Speaking of surprises, my biggest of the weekend was Zacchae’us Paul, a pianist and vocalist increasingly known for his work alongside Melanie Charles, and who may soon break out on his own. Backed by a five-piece band, he danced in and out of funk, jazz-rock fusion and a kind of futuristic gospel. His trumpeter, Milena Casado, was a revelation. Then, when Baltimore-based young trumpeter Brandon Woody sat in, things kicked up two notches further. On the last song in the set, Woody and Casado traded lines, bringing the old idea of a cutting competition forward, riding a rising tide rather than a tete-a-tete.

The biggest affirmation of greatness came not from a jazz musician, but from a poet: Saul Williams, onstage at Nublu late Friday, backed only by an electronic musician. “What do we know of history / when all it does is repeat?” he asked the audience. “But we’re not here to repeat / we’re here to break cycles.” There was a roar of hopeful assent from a crowd hungry for a message that could meet this political moment.

If Winter Jazzfest offers an organic read on the many incipient forces driving the music forward, Unity Fest presented more like a cut-and-dried sampler of the known subgenres that nowadays fall under the label of “jazz.”

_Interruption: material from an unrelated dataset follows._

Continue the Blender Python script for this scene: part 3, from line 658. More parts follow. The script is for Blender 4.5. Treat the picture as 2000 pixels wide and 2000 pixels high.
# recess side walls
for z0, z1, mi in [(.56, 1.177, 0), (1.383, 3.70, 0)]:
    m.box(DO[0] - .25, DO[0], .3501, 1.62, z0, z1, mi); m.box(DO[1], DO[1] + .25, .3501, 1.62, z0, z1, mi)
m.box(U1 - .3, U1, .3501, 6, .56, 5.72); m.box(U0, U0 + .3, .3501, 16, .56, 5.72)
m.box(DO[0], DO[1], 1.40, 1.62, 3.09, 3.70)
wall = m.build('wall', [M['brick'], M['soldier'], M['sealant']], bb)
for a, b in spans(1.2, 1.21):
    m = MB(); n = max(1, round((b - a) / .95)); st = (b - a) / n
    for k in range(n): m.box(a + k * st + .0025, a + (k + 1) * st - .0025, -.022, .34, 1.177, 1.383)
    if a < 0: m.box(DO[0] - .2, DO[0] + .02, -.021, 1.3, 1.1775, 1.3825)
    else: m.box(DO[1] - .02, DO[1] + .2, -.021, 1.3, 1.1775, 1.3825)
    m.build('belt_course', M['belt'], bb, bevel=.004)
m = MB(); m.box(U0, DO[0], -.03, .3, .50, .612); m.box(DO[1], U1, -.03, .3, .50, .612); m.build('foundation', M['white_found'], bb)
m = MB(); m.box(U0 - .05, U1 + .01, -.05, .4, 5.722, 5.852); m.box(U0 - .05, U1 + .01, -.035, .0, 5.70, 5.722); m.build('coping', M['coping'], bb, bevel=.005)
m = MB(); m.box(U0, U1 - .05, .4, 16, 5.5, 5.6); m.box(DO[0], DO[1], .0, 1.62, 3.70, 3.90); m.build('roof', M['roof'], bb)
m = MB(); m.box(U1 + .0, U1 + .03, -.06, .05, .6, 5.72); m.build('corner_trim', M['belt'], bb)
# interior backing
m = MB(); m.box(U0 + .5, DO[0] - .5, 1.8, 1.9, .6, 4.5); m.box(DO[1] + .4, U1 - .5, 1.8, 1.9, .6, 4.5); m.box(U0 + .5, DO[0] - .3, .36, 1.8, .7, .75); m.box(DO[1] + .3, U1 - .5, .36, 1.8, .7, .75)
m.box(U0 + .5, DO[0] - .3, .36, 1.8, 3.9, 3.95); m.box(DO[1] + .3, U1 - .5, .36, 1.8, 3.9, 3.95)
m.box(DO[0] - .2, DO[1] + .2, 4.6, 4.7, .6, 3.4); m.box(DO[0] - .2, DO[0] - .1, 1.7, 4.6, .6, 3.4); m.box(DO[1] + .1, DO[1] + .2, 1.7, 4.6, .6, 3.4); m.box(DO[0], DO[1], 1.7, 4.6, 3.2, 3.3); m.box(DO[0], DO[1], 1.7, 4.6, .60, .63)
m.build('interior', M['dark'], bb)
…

Representing Latin jazz was Sonido Solar, a youthful ensemble that has been mentored by Eddie Palmieri, and which played an arrangement of his tune “Puerto Rico” in an earnest, salsa-dura style. There was historically rooted free jazz, courtesy of downtown doyen William Parker and his ensemble, In Order to Survive. There was avant-garde jazz in the mode of mid-1960s John Coltrane, courtesy of Scatter the Atoms That Remain and a front line of all-star guests (trumpeter Randy Brecker and saxophonists Billy Harper and Isaiah Collier).

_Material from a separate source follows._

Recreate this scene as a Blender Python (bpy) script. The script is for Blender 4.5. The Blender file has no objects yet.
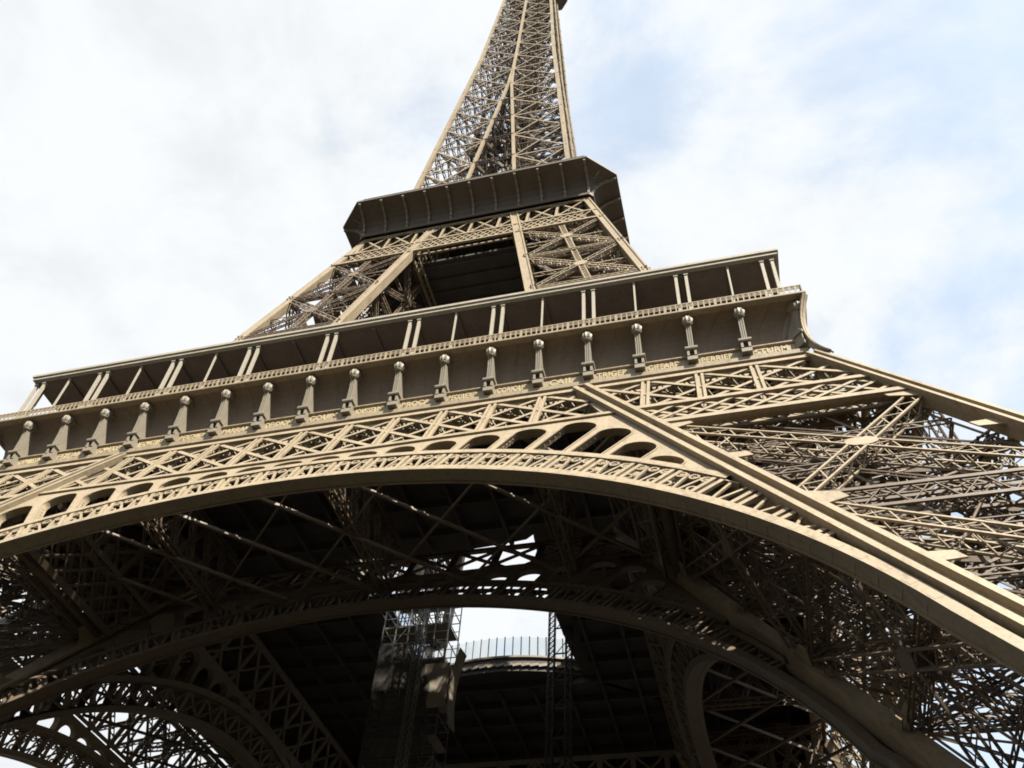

And representing the present-day sound of contemporary, improvised music was Chief Xian aTunde Adjuah, a New Orleans-born trumpeter with a musical philosophy basically opposed to Marsalis’ conservatism. He brought an ensemble to the elegant Appel Room theater, overlaying syncopated backbeats, heralding horn lines and tapestries of Rhodes and distorted guitar.

There were also plenty of younger musicians in a mode more typical of Jazz at Lincoln Center: pianist Isaiah Thompson’s quartet, drawing upon a hard-bop sound that was especially popular in the middle of the country in the mid-20th century; trumpeter Alphonso Horne, playing feel-good jazz by way of New Orleans; and bassist Endea Owens, strutting through a version of the blues brought up to date.

Unlike Winter Jazzfest, which rewards a quick musical metabolism and demands sprinting around in the cold, Unity Fest provided an enjoyable environment for older audience members, as well as some disabled listeners. The lush facilities can’t compete on the level of energy with a downtown music marathon, but they had their creature comforts. The shows allowed contemporary jazz to feel both alive and manageable.

Ideally, Unity Fest amounts to a promise of more open roads ahead. The festival was dedicated to Funmi Ononaiye, a Jazz at Lincoln Center programmer, longtime DJ, percussionist and beloved music advocate who blanketed the New York scene. He played a big role in planning Unity Fest, even as he battled illness; his death last month at 55 left New York’s jazz scene bereaved. Ononaiye was known to have a talent for making all listeners feel welcome at the shows he presented. If this festival pushes Jazz at Lincoln Center’s future programming in that direction, his legacy is secure.